→ **The exercise**: Using the listing below, select the lines with the word "part" and copy them.

--- Data provided ---

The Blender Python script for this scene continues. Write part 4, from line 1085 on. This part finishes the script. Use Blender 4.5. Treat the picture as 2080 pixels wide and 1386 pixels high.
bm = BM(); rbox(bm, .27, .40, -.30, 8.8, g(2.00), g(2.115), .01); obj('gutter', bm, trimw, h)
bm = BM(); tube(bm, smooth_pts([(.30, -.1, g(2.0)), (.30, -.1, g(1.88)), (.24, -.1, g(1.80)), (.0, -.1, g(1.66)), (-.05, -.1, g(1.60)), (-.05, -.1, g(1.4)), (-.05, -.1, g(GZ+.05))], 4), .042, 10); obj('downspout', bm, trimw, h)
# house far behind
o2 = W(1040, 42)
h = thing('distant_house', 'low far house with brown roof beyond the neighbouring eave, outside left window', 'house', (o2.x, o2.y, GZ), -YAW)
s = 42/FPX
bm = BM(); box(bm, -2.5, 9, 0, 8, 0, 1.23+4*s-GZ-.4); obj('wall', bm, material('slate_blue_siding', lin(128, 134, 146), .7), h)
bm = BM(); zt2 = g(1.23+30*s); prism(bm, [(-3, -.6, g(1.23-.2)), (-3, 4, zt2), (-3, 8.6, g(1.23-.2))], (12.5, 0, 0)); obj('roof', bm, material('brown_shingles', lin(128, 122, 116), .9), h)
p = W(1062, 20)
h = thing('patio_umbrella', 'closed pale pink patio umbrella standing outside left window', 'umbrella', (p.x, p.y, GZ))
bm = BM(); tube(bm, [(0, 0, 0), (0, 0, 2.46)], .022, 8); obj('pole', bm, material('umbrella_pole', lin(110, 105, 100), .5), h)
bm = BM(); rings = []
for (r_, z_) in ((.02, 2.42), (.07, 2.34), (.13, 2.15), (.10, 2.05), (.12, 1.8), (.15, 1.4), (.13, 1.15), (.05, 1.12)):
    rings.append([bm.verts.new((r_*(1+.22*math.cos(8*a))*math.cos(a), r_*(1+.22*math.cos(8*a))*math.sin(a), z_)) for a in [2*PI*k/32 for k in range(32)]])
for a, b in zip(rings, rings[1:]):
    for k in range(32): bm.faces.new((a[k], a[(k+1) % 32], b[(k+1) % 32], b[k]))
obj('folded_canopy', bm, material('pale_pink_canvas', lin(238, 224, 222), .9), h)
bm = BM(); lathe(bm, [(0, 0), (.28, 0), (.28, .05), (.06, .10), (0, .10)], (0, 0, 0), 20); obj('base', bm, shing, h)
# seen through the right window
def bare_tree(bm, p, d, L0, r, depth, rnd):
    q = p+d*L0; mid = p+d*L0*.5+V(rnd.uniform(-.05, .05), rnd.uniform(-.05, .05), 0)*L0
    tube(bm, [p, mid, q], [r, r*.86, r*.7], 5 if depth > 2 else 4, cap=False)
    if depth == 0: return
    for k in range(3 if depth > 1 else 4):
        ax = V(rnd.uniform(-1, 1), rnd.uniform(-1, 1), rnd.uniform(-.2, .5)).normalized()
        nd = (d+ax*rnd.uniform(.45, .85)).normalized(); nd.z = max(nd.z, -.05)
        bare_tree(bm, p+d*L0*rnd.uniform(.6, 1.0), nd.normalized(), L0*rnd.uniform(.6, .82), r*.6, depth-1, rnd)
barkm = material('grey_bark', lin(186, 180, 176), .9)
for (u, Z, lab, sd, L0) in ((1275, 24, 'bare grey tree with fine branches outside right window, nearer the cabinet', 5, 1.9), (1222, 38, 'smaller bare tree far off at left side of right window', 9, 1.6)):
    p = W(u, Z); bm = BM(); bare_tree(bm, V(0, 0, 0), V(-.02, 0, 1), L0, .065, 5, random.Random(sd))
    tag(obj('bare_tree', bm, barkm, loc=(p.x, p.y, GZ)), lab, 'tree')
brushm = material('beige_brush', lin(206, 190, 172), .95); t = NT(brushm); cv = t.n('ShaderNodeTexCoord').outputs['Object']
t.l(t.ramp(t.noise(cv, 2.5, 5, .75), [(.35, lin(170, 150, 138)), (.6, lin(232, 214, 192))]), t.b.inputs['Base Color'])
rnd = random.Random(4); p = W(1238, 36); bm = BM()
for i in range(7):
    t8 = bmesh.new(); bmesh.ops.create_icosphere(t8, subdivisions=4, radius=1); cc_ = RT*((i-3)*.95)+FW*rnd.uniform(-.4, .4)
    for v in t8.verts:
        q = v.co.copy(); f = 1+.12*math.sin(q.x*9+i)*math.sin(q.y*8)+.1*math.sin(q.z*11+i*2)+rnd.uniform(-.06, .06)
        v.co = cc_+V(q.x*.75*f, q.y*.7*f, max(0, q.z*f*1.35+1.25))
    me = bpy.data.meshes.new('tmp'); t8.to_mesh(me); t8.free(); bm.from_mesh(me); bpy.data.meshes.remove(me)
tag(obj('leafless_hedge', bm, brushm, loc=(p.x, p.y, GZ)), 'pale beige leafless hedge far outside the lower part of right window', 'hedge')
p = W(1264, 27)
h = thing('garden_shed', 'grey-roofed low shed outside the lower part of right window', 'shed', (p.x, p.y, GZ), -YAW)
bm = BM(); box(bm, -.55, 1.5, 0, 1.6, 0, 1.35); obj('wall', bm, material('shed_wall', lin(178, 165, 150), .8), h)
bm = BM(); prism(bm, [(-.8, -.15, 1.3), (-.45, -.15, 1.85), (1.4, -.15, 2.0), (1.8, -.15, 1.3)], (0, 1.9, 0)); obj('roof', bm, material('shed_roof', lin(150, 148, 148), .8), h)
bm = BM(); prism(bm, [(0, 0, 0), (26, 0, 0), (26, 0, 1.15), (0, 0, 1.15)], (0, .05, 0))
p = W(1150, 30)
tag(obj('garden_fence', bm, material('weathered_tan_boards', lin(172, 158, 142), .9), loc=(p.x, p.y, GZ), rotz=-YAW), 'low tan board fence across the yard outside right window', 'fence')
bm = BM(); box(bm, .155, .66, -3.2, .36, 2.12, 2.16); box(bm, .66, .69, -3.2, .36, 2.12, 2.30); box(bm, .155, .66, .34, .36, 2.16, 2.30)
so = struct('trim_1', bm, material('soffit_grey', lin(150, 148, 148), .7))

---

→ **Solution to the problem**:
The Blender Python script for this scene continues. Write part 4, from line 1085 on. This part finishes the script. Use Blender 4.5. Treat the picture as 2080 pixels wide and 1386 pixels high.
tag(obj('leafless_hedge', bm, brushm, loc=(p.x, p.y, GZ)), 'pale beige leafless hedge far outside the lower part of right window', 'hedge')
h = thing('garden_shed', 'grey-roofed low shed outside the lower part of right window', 'shed', (p.x, p.y, GZ), -YAW)